Filter this material down to the lines that hold "More", copying each one.

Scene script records
========================
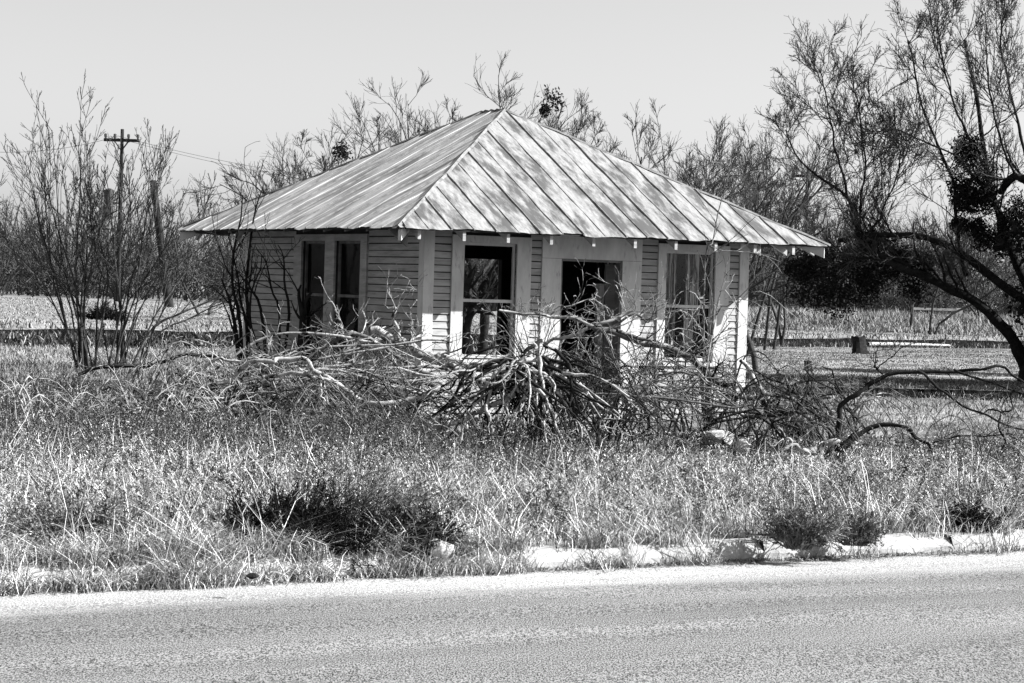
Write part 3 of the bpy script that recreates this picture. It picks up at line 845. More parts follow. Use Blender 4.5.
sapl('dark bare sapling growing against the shaded clapboard wall', (281, 368, Y2),
     [[(262, 315, Y2), (250, 290, Y2), (240, 255, Y2)], [(278, 320, Y2), (272, 290, Y2), (268, 262, Y2), (255, 245, Y2)], [(289, 320, Y2), (287, 285, Y2), (284, 262, Y2), (278, 245, Y2)],
      [(262, 350, Y2), (252, 320, Y2), (250, 290, Y2), (262, 255, Y2)]], .035, 41)
sapl('dark bare sapling with forked stems at the left corner of the house', (246, 370, 38.2),
     [[(247, 330, 38.2), (240, 300, 38.2), (236, 270, 38.2), (228, 235, 38.2)], [(249, 320, 38.2), (247, 290, 38.2), (250, 250, 38.2), (254, 215, 38.2), (262, 190, 38.2)],
      [(240, 320, 38), (232, 290, 38), (232, 255, 38), (240, 220, 38), (243, 195, 38)], [(236, 330, 38), (228, 300, 38), (222, 280, 38)]], .045, 42)
sapl('slim dark trunk standing before the paired side windows', (299, 372, 35.9),
     [[(300, 330, 35.9), (302, 300, 35.9), (301, 285, 35.9)], [(303, 335, 35.9), (305, 310, 35.9), (312, 292, 35.9)]], .075, 43, n1=3, n2=3)
sapl('thin crooked sapling in front of the curtained window', (707, 420, 33.5),
     [[(706, 370, 33.5), (709, 330, 33.5), (712, 300, 33.5), (703, 272, 33.5), (697, 250, 33.5)], [(712, 318, 33.5), (730, 305, 33.5), (748, 288, 33.5), (757, 274, 33.5)],
      [(703, 270, 33.5), (712, 240, 33.5), (722, 200, 33.5), (728, 185, 33.5)]], .016, 44, ('deadwood', 'deadwood'), 4, 3)

# ------------------------------------------------------------------ dead limbs and brush piles
def dead(name, label, lines, m, seed, n1=6, n2=4, l1=.7, rmin=.005, cat='branch', twm=None, up=.02, group=None, ang=(25, 70)):
    rg = np.random.default_rng(seed); big = MB(); tw = MB(); lowest = None; l1 = l1 * 1.35; n2 = n2 + 1
    for k, (pts, r0, r1) in enumerate(lines):
        P_, R_ = limb(pts, r0, r1, max(14, 3 * len(pts)), seed * 10 + k, .022)
        R_[0, -1] *= .3; R_[0, 0] *= .8
        big.tubes(P_, R_, 8)
        c1 = children(rg, P_, R_, n1, .1, 1, ang, 0, .3, 8, .2, up, rmin * .8, labs=l1)
        c2 = children(rg, *c1, n2, .2, 1, (25, 65), .5, .55, 5, .2, up * .5, rmin * .6)
        tw.tubes(*c1, 5); tw.tubes(*c2, 3)
        lo = P_[0][np.argmin(P_[0][:, 2])]
        if lowest is None or lo[2] < lowest[2]: lowest = lo
    base = (lowest[0], lowest[1], float(gz(lowest[0], lowest[1])))
    root = empty(name, base, 0, label, cat, group)
    a = big.build('limb', M[m], root, smooth=True); b = tw.build('twigs', M[twm or m], root)
    for o in (a, b):
        base_origin(o, base); o.location = (0, 0, 0)
    return root
def C1(*p, Y=30.): return [(100 + a / 4.556, 320 + b / 4.556, Y) for a, b in p]
def C2(*p, Y=30.): return [(260 + a / 4.556, 320 + b / 4.556, Y) for a, b in p]
def C3(*p, Y=30.): return [(420 + a / 4.556, 310 + b / 4.556, Y) for a, b in p]
def C4(*p, Y=31.): return [(560 + a / 4.556, 290 + b / 4.556, Y) for a, b in p]
def C5(*p, Y=30.): return [(700 + a / 4.556, 340 + b / 4.556, Y) for a, b in p]
def C6(*p, Y=29.): return [(840 + a / 4.556, 340 + b / 4.556, Y) for a, b in p]
dead('fallen_branch', 'pale crooked dead branch sprawling lowest in the weeds at the left', [(C1((20, 550), (110, 520), (220, 495), (290, 460), (330, 400), (370, 375), (440, 370), (540, 370), (620, 345), (700, 330), Y=27.3), .03, .02),
     (C1((220, 495), (300, 590), (370, 640), Y=27.1), .014, .008)], 'bleach', 301, 4, 3, .6)
dead('fallen_branch', 'thin pale branch rising to a bend left of the brush pile', [(C1((270, 420), (370, 330), (440, 240), (500, 185), (560, 175), (660, 190), Y=28.2), .022, .014)], 'bleach', 302, 4, 3, .5)
dead('fallen_branch', 'long pale limb lying low from the left weeds to below the first window', [(C1((340, 385), (480, 320), (560, 290), (640, 240), (700, 205), (790, 185), Y=28) + C2((90, 180), (150, 183), (210, 205), (260, 240), (330, 290), (400, 335), (470, 365), (560, 385), (640, 370), (740, 340), (820, 300), Y=28), .022, .034),
     (C2((0, 245), (100, 250), (200, 252), (300, 268), (360, 320), Y=27.9), .022, .02), (C2((270, 250), (290, 350), (330, 400), (380, 450), Y=27.8), .016, .010),
     (C2((270, 480), (240, 520), (232, 570), (240, 600), Y=27.4), .02, .014), (C2((275, 290), (285, 380), (275, 480), Y=27.7), .018, .012)], 'bleach', 303, 4, 4, .6)
dead('fallen_branch', 'arched dead limb bending over the top of the left brush', [(C2((235, 210), (300, 120), (370, 85), (440, 75), (520, 95), (600, 130), (660, 180), (730, 225), (820, 270), Y=30.6), .03, .022)], 'deadwood', 304, 4, 3, .6)
dead('dead_limb', 'thick bleached limb crossing in front of the house corner', [(C2((250, 280), (330, 200), (420, 130), (520, 60), Y=31.0), .07, .05), (C2((500, 45), (560, 60), (620, 100), (680, 125), (750, 155), (820, 190), Y=31) + C3((110, 240), (180, 280), (270, 310), (360, 340), (440, 352), Y=30.8), .055, .06),
     (C2((380, 190), (450, 130), (530, 100), (600, 110), (700, 130), Y=31.1), .05, .04),
     (C2((640, 110), (620, 50), (618, 0), (612, -60), (560, -75), Y=31), .028, .012), (C2((690, 125), (690, 60), (705, 0), Y=31), .014, .007),
     (C2((390, 100), (380, 50), (360, -20), (345, -60), (300, -90), Y=31), .016, .008), (C2((770, 190), (820, 190), (900, 205), (985, 215), Y=31.2), .05, .04)], 'bleach', 305, 5, 4, .6)
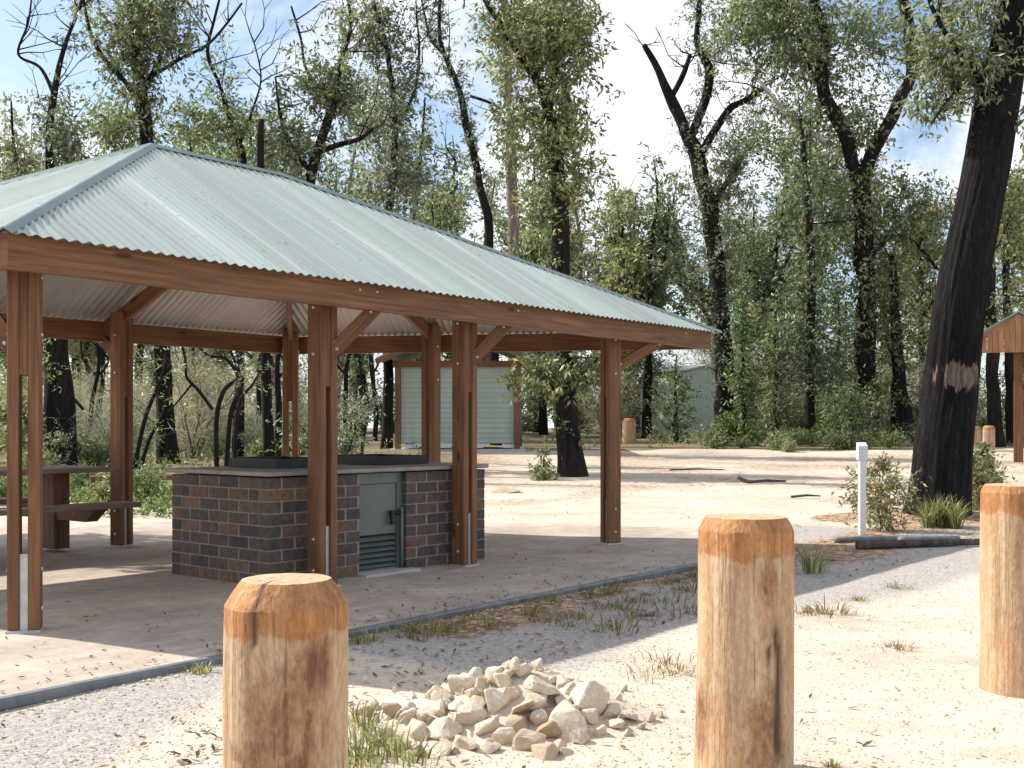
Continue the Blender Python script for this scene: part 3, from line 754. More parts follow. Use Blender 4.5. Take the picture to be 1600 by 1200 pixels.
for i in range(64):                                  # under-layer and strays that carry the heap
    a = random.uniform(0, 6.28); rr = abs(random.gauss(0, .34)); x = ctr.x-.05+math.cos(a)*rr*1.35; y = ctr.y+math.sin(a)*rr*.75
    hh = zg(x, y); s = random.uniform(.025, .065)*(1.25 if rr < .35 else .75)
    o = bpy.data.objects.new("rock", RM[(i*5+3) % 14]); col.objects.link(o); o.location = (x, y, hh+s*.15); o.scale = (s,)*3; o.rotation_euler = (random.uniform(-1, 1), random.uniform(-1, 1), random.uniform(0, 6))
    tag(o, "pale broken rock lying in the loose heap between the two nearest bollards", "rock", "pale rocks heaped beside the bollards")
# flat rock by the far corner of the slab
o = bpy.data.objects.new("flat_rock", RM[5]); col.objects.link(o); p = GP(790, 18.2); o.location = p+Vector((0, 0, .03)); o.scale = (.42, .22, .10); o.rotation_euler = (0, 0, .3); tag(o, "flat grey rock on the sand behind the barbecue, left of the near gum tree", "rock")

# ------------------------------------------------------------------ loose stuff on the ground
def scatter_mesh(name, pts, rad, mat, kind="stuff"):
    base = np.array([(1, 0, 0), (-.9, .2, 0), (0, 1, .1), (.1, -1, 0), (0, 0, .5), (0, .1, -.6)]); tri = np.array([(0, 2, 4), (2, 1, 4), (1, 3, 4), (3, 0, 4), (2, 0, 5), (1, 2, 5), (3, 1, 5), (0, 3, 5)])
    N = len(pts); a = RS.uniform(0, 6.28, N); ca_, sa = np.cos(a), np.sin(a)
    b = np.repeat(base[None], N, 0)*RS.uniform(.6, 1.15, (N, 6, 1)); x = b[..., 0]*ca_[:, None]-b[..., 1]*sa[:, None]*.75; y = b[..., 0]*sa[:, None]+b[..., 1]*ca_[:, None]*.75
    v = np.stack([x, y, b[..., 2]], -1)*rad[:, None, None]+pts[:, None, :]
    f = (tri[None]+np.arange(N)[:, None, None]*6).reshape(-1, 3)
    o = link_mesh(name, np_mesh(name, v.reshape(-1, 3), f), None, mat); return tag(o, kind=kind)
def ground_pts(n, fn, lo=(-6, 3.2), hi=(9, 15)):
    out = []
    while len(out) < n:
        # denser near the camera
        y = lo[1]+(hi[1]-lo[1])*random.random()**1.8; x = random.uniform(-.5, .5)*y*1.0
        if random.random() < fn(x, y): out.append((x, y, gz(x, y)))
    return np.array(out)
def not_slab(x, y): return 0 if ((x-S0.x)*so.x+(y-S0.y)*so.y) < .1 and y < 14 and not (x > 3.1) else 1
gp = ground_pts(11000, lambda x, y: not_slab(x, y)*(.25+.75*max(0, min(1, .5+1.4*mnoise.noise((x*.8, y*.8, 4))))))
gp[:, 2] += .002
scatter_mesh("gravel", gp, RS.uniform(.003, .0085, len(gp))*(1+.7*(RS.rand(len(gp)) > .96)), M["pebble"])
# fallen leaves: small curled flakes
def flakes(name, pts, size, mat):
    N = len(pts); a = RS.uniform(0, 6.28, N); L = RS.uniform(.5, 1, N)*size; W = L*RS.uniform(.22, .4, N)
    d = np.stack([np.cos(a), np.sin(a), RS.uniform(-.15, .3, N)], -1); s = np.stack([-np.sin(a), np.cos(a), RS.uniform(-.4, .4, N)], -1)
    p = pts; v = np.stack([p-d*L[:, None]/2, p+s*W[:, None]/2+[0, 0, .004], p+d*L[:, None]/2+[0, 0, .006], p-s*W[:, None]/2+[0, 0, .004]], 1)
    return tag(link_mesh(name, np_mesh(name, v.reshape(-1, 3), np.arange(N*4).reshape(-1, 4)), None, mat), kind="stuff")
def lit_w(x, y):
    d = (x-S0.x)*so.x+(y-S0.y)*so.y; w = .05
    if .05 < d < 1.3 and x > -1.2: w = .85+.5*mnoise.noise((x*1.1, y*1.1, 2))
    if y > 11: w = max(w, .3)
    return max(0, w)*not_slab(x, y)
fp = ground_pts(3200, lit_w, (-6, 3.3), (9, 26)); fp[:, 2] += .006
flakes("leaf_litter", fp, .058, M["litter"])
sp2 = np.array([(S0+se*random.uniform(.2, 6.5)-so*abs(random.gauss(0, 1.2)))[:2]+(.034,) for _ in range(260)]); flakes("leaf_litter", sp2, .05, M["litter"])
ep = []
for _ in range(420):
    q = S0+se*random.uniform(-1.5, 7.4)+so*(.09+abs(random.gauss(0, .07))); ep.append((q.x, q.y, gz(q.x, q.y)+.004))
scatter_mesh("gravel", np.array(ep), RS.uniform(.006, .016, len(ep)), M["pebble"])
ep = [(S0+se*random.uniform(-1, 7)-so*abs(random.gauss(-.03, .16)))[:2]+(.036 if random.random() < .9 else .058,) for _ in range(300)]; flakes("leaf_litter", np.array(ep), .045, M["litter"])
# grass
def blades(tufts, mat, name, n=30, h=.2, spread=.08, width=.006, curve=.6, parent=None, origin=None, droop=.0):
    V = []; Fc = []
    for (x, y, z, sc) in tufts:
        for _ in range(int(n*random.uniform(.6, 1.2))):
            a = random.uniform(0, 6.28); r0 = random.random()*spread*sc*.5; L = h*sc*random.uniform(.45, 1.1); c = curve*random.uniform(.3, 1.2)
            dx, dy = math.cos(a), math.sin(a); b = len(V); w = width*random.uniform(.7, 1.3)*(.6+.4*sc)
            tw = random.uniform(-.8, .8); sx, sy = -math.sin(a+tw), math.cos(a+tw)
            for k, f in enumerate((0, .4, .75, 1.0)):
                q = f*L; rr = r0+c*L*f*f*.8; zz = z+q*(1-.45*c*f)-droop*f*f*L
                px, py = x+dx*rr, y+dy*rr; ww = w*(1, .9, .6, .08)[k]
                V.append((px-sx*ww, py-sy*ww, zz)); V.append((px+sx*ww, py+sy*ww, zz))
            for k in range(3): Fc.append((b+2*k, b+2*k+1, b+2*k+3, b+2*k+2))
    V = np.array(V)
    if origin is not None: V = V-np.array(origin)
    return link_mesh(name, np_mesh(name, V, np.array(Fc)), parent, mat)
def tuft_px(lst):
    out = []
    for px, py, sc in lst:
        g = G(px, py); out.append((g.x, g.y, gz(g.x, g.y), sc))
    return out
dry = []
for _ in range(46):
    f = random.random(); p = S0+se*random.uniform(2.7, 7.2)+so*random.uniform(.06, .25 + .75*f); dry.append((p.x, p.y, gz(p.x, p.y), random.uniform(.35, .85)))
dry += tuft_px([(675, 985, 1.5), (660, 990, 1.2), (700, 985, 1.1), (640, 992, .9), (960, 985, 1.3), (990, 965, 1.0), (940, 950, 1.0), (1040, 945, 1.3), (1075, 925, 1.5), (1070, 960, 1.2), (1010, 1060, .8), (1040, 1040, .9), (1060, 1055, .7), (985, 940, .9), (905, 965, .8), (1290, 962, 1.2), (1310, 960, .9), (1260, 960, .7), (1400, 1015, .6), (1400, 920, .7), (1340, 940, .5)])
tag(blades(dry, M["straw"], "dry_grass", 60, .11, .34, .003, 1.5), kind="stuff")
gr = tuft_px([(770, 978, .9), (640, 985, .6), (830, 960, .7), (560, 1005, .7), (580, 1000, .8), (320, 1050, .6), (300, 1052, .5), (570, 1150, 1.2), (600, 1165, 1.1), (560, 1180, 1.3), (620, 1180, 1.0), (650, 1190, .9), (555, 1130, .9), (700, 1085, .4), (860, 940, .8), (1300, 1200, .3), (540, 1190, 1.2), (590, 1195, 1.1)])
tag(blades(gr, M["grass"], "grass", 46, .12, .2, .003, .9), kind="stuff")
# thin stalk plant by the middle bollard
wp = G(1268, 895); wplant = empty("weed", (wp.x, wp.y, 0), "wispy pale green weed growing in the gravel right of the middle bollard", "weed")
blades([(wp.x, wp.y, 0, 1)], M["grass"], "leaves", 90, .30, .3, .004, .8, wplant, tuple(wp))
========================
* _EXERCISE ANSWER_
Write part 3 of the bpy script that recreates this picture. It picks up at line 845. More parts follow. Use Blender 4.5.
Continue the Blender Python script for this scene: part 3, from line 754. More parts follow. Use Blender 4.5. Take the picture to be 1600 by 1200 pixels.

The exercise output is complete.